Tuesday, February 8, 2011

Frederick Douglas- The Meaning of July Fourth for the Negro

Frederick Douglas gave his speech to a white audience in Rochester, New York on July, 5, 1852 (Douglas 336). I thought this was a funny first thing to read, because the title of Douglas' writing made me think that it was going to be all about African Americans, but then it says that he delivered his speech to a room full of just whites. I read a little clip from our Glencoe American Literature books, and I could really get some details that were from the realism writing period.

"The blessing in which you, this day, rejoiced, are not enjoyed in common. The rich inheritance of justice, liberty, prosperity and independence, bequeathed by your fathers, is shared by you, not by me. The sunlight that brought light and healing to you has brought stripes and death to me. This Fourth July is yours, not mine. You may rejoice, I must mourn" (Douglas 336).

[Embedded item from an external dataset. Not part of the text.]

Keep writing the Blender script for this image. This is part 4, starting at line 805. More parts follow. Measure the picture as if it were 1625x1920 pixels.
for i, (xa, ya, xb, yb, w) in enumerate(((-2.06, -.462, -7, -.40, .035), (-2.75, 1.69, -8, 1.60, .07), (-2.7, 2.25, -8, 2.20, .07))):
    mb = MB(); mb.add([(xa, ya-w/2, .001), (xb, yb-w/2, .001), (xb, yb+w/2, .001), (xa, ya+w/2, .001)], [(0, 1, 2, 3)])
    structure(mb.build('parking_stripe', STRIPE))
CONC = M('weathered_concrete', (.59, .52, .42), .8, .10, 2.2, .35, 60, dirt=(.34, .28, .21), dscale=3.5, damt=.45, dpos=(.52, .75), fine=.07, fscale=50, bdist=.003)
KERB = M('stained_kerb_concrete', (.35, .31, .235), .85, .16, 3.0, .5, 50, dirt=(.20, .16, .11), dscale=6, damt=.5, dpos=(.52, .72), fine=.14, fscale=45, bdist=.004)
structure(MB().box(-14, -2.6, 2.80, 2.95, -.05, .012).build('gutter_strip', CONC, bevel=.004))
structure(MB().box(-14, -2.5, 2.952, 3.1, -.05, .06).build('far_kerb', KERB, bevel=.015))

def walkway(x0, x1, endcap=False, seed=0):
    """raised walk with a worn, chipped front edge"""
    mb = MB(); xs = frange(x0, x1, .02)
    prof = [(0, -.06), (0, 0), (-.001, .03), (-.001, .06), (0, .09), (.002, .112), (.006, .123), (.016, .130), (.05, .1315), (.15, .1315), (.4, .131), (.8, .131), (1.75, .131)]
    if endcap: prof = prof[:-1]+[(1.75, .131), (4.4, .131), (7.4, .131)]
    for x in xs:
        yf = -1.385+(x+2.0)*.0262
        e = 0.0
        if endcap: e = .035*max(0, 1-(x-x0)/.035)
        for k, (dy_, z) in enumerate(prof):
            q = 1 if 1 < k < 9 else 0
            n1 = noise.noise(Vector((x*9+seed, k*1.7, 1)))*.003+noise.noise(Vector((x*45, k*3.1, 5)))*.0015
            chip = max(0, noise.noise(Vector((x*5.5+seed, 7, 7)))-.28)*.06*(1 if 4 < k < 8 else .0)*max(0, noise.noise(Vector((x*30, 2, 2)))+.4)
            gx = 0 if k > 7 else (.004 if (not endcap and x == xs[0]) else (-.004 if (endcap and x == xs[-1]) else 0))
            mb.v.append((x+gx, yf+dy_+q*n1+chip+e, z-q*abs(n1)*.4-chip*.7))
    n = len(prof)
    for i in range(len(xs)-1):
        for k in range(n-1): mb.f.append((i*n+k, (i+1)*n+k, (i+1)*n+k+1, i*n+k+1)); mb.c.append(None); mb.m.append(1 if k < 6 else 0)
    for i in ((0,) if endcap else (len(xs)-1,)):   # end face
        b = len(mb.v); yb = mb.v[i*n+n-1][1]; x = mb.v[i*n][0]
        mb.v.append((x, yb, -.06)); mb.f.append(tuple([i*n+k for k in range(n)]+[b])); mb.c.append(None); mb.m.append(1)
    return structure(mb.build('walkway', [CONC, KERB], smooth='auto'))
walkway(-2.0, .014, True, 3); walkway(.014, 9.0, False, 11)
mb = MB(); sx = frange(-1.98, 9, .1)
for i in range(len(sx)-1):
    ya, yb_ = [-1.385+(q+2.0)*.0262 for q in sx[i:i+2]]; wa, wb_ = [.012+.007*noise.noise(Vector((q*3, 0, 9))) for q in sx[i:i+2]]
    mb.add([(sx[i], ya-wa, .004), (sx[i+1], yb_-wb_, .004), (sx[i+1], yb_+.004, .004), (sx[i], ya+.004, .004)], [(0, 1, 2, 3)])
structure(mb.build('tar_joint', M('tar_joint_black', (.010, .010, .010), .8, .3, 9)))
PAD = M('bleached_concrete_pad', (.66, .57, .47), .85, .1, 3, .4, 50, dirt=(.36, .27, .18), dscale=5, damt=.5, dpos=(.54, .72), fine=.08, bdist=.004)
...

I think just this paragraph its self you can tell that this speech that he spoke was obviously a great example of realism. I think that he was just trying to share things that were real in his life, and things that were actually going on for him in his life. He gave this speech to white people to share with them just how it really was for some African Americans at that time. He wanted to know that they should be happy because they are very lucky, because the African Americans on that day were in a mourning state because of all the things that they had to go through in that time. I also see hints of naturalism style in his speech, because he was saying all of his people so therefor it was almost a heredity and environment thing, that made the African Americans the way they were. "The sunlight that brought you light and healing to you has brought stripes and death to me" (Douglas 336).

"What, to the American slave, is your fourth of July? I answer, a day that reveals to him, more than all other days in the year, the gross injustice and cruelty to which he is the constant victim" (Douglas 336). This sentence in his speech right here says a lot. I think this is a statement that would have stopped me in my tracks if I was there in Rochester, New York on that day. It just shows you how real that things are for them. The African Americans were not treated well at all then, and it was time for some of them to hear that. I think this shows realism because he was sharing his real life examples and giving details of just how exactly the Fourth of July was for them.

"There is not a nation on earth guilty of practices more shocking and bloody than are the people of the United States, at this very hour" (Douglas 336). After I read this statement, I finally realized how the whole speech was just so relative to realism and naturalism. I think he was interested in writing about something that was important to him in his life and talk about things that he knew the most about. I do not think he just pulled this speech out of no where, I think he had been thinking about it for awhile.

Douglas, Frederick. "The Meaning of July Fourth for the Negro." Glencoe Literature. American Literature ed. Columbus: McGraw-Hill, 2009. 336. Print.